Net assets: £23,166,000; 2016: £17,569

Expenditure on exploration & evaluation assets: (£8,723,000); 2016: (£458,000)

Total current liabilities: (£3,725,000); 2016: (£591,000)

Total liabilities: (£4,084,000); 2016: (£950,000)

Net cash outflow from investing activities: (£8,208,000); 2016: (£4,347,000)

Cash and cash equivalents at the end of the year: £1,740,000; 2016: £2,440,000

Updated at 2.30pm with information from the annual report published after the initial accounts statement

18 replies »

  1. Promises promises , their ” Flagship ” at Broadford Bridge has gone to the seabed despite all the hype and the tanker contracts , new flagpole and layby , an RNS that would be worthy of an episode of Jackanory .

  2. Sorry, did I hear that correctly? UKOG have found another two sweet spots? Haven’t we heard that before?

    The kitchen sink was thrown at extracting from Broadford Bridge “sweet spot”, Horse Hill was supposed to be a “Gusher” and is now not worthy of production, Markwells Wood, still claimed to be viable in the RNS, is like injecting poison into the lifeblood of Portsmouth water. UKOG are simply not good enough at reading the land into which they drill. No wonder they wish to keep any new sites a secret.

    If there were any certainty of any meaningful production from the Kimmeridge layers in the Weald, trumpets would be sounding. All we get is misleading and inaccurate positivity for the investors – and tumbleweed for the press and the public. The confidence trick continues, don’t be fooled.

    • ‘Up to two wells’ ‘batch planning applications’ and a ‘hopper’ of ready to drill locations.

      You couldn’t make this stuff up. You really couldn’t.

      More like a ‘batch’ of failed wells and a ‘hopper’ full of investors money being poured into directors pockets and dud wells.

      Technical ability and sufficient funds are PEDL requirements.

      I seriously doubt even the most naive speculator will listen to these next rounds of promises.

  3. Interesting to read investors’ reactions on the lse share chat for UKOG. Seems to be a mixture of despondency and cries of “Jam tomorrow!”
    No matter what befalls the company there are some shareholders who cling to the mantra of “This time next year, Rodders, we’ll be millionaires”.

  4. “Horse Hill HH1 not expected to be an immediate producer” i.e. the tests have not proved the guff that went before. When the cock crows, it does not mean the hen has laid an egg.

  5. “is now not worthy of production”. Are there two worms sharing the computer?

    The data is there. Further tests to be conducted at HH, with a view to production following if the tests are successful. HH has had NO further tests since the “gusher” days. Tests at BB are related to that site and the possible extent of the reservoir, but have no direct impact upon HH.
    Some investors have speculated why HH was not progressed before BB, but that was more to do with waiting on authorisation timetable than anything else.

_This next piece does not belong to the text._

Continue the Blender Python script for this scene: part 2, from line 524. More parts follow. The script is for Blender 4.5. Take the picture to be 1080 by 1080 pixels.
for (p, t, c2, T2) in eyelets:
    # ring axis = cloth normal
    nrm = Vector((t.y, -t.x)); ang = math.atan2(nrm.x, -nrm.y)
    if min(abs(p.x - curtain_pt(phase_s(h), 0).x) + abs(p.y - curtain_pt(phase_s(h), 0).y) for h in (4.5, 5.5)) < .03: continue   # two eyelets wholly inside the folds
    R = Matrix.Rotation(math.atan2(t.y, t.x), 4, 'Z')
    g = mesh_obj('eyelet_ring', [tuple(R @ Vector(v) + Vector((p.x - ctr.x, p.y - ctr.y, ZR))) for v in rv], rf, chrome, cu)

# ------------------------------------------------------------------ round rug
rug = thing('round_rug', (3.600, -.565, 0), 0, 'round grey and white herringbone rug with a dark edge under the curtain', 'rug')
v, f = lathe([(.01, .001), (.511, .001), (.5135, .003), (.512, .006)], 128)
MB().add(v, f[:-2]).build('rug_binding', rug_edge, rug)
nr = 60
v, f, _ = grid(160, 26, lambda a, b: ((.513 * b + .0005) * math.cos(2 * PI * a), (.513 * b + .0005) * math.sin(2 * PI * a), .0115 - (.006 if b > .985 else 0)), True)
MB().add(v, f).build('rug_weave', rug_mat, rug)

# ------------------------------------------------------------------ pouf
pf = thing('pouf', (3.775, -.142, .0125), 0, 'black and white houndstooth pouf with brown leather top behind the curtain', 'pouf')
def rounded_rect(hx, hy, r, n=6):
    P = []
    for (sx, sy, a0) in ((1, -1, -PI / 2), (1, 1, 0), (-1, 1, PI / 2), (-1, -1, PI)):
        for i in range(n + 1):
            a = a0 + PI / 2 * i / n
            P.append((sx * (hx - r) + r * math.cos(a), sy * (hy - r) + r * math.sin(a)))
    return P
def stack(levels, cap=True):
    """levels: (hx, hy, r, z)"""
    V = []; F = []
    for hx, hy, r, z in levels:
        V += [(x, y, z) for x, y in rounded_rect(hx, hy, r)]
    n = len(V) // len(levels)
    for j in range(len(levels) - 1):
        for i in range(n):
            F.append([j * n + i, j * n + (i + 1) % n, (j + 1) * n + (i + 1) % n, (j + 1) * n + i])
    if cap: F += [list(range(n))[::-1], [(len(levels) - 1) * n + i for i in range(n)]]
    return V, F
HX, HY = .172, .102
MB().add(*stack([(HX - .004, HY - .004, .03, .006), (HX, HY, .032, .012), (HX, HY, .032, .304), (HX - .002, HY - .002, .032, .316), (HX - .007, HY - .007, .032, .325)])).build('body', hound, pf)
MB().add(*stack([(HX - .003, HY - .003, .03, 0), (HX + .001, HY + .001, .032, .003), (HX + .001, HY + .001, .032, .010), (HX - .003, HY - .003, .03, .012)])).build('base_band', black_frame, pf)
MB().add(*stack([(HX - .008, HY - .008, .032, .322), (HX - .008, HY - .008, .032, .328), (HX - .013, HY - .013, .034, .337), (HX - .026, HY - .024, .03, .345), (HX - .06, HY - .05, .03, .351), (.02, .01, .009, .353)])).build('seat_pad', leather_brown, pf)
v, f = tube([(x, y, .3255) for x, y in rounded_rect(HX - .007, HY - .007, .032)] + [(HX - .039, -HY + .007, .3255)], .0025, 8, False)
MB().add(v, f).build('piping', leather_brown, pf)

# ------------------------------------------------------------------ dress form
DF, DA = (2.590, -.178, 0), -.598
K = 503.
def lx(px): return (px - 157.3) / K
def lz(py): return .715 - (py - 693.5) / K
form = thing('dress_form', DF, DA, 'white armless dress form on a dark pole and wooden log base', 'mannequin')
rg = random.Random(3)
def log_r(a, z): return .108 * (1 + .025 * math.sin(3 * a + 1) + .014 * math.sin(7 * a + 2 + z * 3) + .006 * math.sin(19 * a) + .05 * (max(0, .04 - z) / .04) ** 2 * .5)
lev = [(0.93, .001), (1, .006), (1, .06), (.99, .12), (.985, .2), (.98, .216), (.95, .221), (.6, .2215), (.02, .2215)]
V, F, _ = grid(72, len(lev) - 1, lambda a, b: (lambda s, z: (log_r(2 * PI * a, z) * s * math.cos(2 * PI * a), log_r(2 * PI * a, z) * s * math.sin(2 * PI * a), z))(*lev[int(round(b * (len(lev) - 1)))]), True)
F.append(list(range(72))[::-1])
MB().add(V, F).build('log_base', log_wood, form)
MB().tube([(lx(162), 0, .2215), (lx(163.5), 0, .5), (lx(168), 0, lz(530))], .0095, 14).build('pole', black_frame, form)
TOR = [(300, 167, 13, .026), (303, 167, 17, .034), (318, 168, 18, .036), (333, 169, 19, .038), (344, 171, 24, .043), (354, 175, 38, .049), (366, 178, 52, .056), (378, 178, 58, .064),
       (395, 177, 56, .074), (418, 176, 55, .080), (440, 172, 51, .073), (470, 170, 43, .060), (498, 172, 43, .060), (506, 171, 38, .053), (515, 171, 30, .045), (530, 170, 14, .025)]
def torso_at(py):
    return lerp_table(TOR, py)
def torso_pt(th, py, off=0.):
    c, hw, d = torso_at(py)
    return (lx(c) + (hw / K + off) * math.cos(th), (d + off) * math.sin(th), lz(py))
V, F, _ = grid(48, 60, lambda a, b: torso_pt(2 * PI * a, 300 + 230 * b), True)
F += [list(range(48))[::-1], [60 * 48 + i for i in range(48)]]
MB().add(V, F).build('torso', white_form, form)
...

    Perhaps check how long it took to get oil flowing from N.Sea. Exploration takes a long time, but without it, development can waste big money and achieve little.

  6. HH was not tested over any meaningful time period and also had been left to soak prior to the results , I wouldn’t hold my breath over the true results when extended well tests are done

  7. You could well be right Jono, but you forgot to mention it did flow, without support, at the highest rate for any on shore well ever in UK-hence the media “gusher”. So, “true” results could be anywhere, downwards or upwards. Bit like the lottery.

  8. Like they say Martin Gamble responsibly and when the fun stops you stop . I reckon the fun stopped with UKOG back in May 2017 . All the hype about BB really did bring the worst out in people , I expect you read the LSE chat , that’s what greed does for a person , it wrecks lives and if it was all so sure fire profits UKOG wouldn’t need to keep bleeding investors and promise them riches .

  9. This looks very much like another bankrupt oil and gas company, like Third Energy. They should not be allowed to operate.